Mining In Bradwell
When I walk to the Post Office on Saturday morning, I cross the village and often see nobody, not a soul. Compare that, if you can, with the year 1820. The lead miners rise at first light and have whatever breakfast they can. Black pudding appears a staple, and oatcakes. Everybody lives on oatcakes. The flour was rubbish and pointless because most people did not have an oven; they could not bake bread. The miners leave their cottages at roughly the same time, to walk to the mine. Firstly, imagine rush hour. Secondly, see all those miners in the street, between 200 and 300! That is not a mistake, it is the number of miners in the village at that time. That figure did not include the women and children who went to the mine. Mining in Bradwell drove everything, the shops and businesses and all the gossip.
Women
Very little history records the women. They were the very background, the support, the social structure. Imagine their role. They were almost all fertile then and could expect one child every three years. The cycle is, give birth, breastfeed for two years and, as the hormones change, expect another birth within a year. She needed to eat well to maintain that breastfeeding. Then she might care for the pig and chickens and maybe walk the kids to the mine. They could take the lunchtime bait for her husband and they might do some surface work on the lead ore. Then they might search for wild mushrooms or blackberries or kindling. They would also find food for the pigs, such as pignut, and dig it up.

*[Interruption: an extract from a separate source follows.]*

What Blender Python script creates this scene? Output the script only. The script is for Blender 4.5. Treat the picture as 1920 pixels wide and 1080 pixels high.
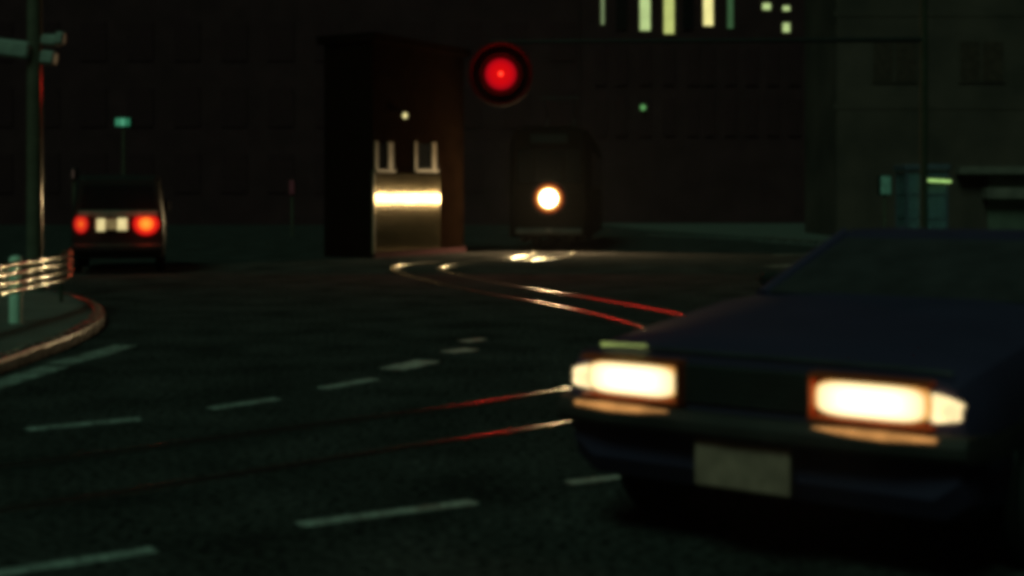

Jabez Bradwell’s mother Ann had eight children, the final one when she was 44, and she lived to be 89 years of age.
Mining in Bradwell
Mining was a dangerous occupation. Over the 1800’s at least 25 Bradwell miners died in the mines. Two children fell down shafts and died. The year 1857 was the worst with 3 deaths. The women were more likely to die during childbirth but, as you can imagine, nobody thought to record those deaths. Up to 40% of all deaths were children. However, if you lived beyond 20 then, like Ann Bradwell, you might have a long life. In a way that is still surprising. The land around Bradwell was despoiled by mining waste and nearly all trees were cut down. Limeburning and smelting pumped foul fumes into the air. TB was a principal cause of death. Consequently, I can only say that we live in a far better world.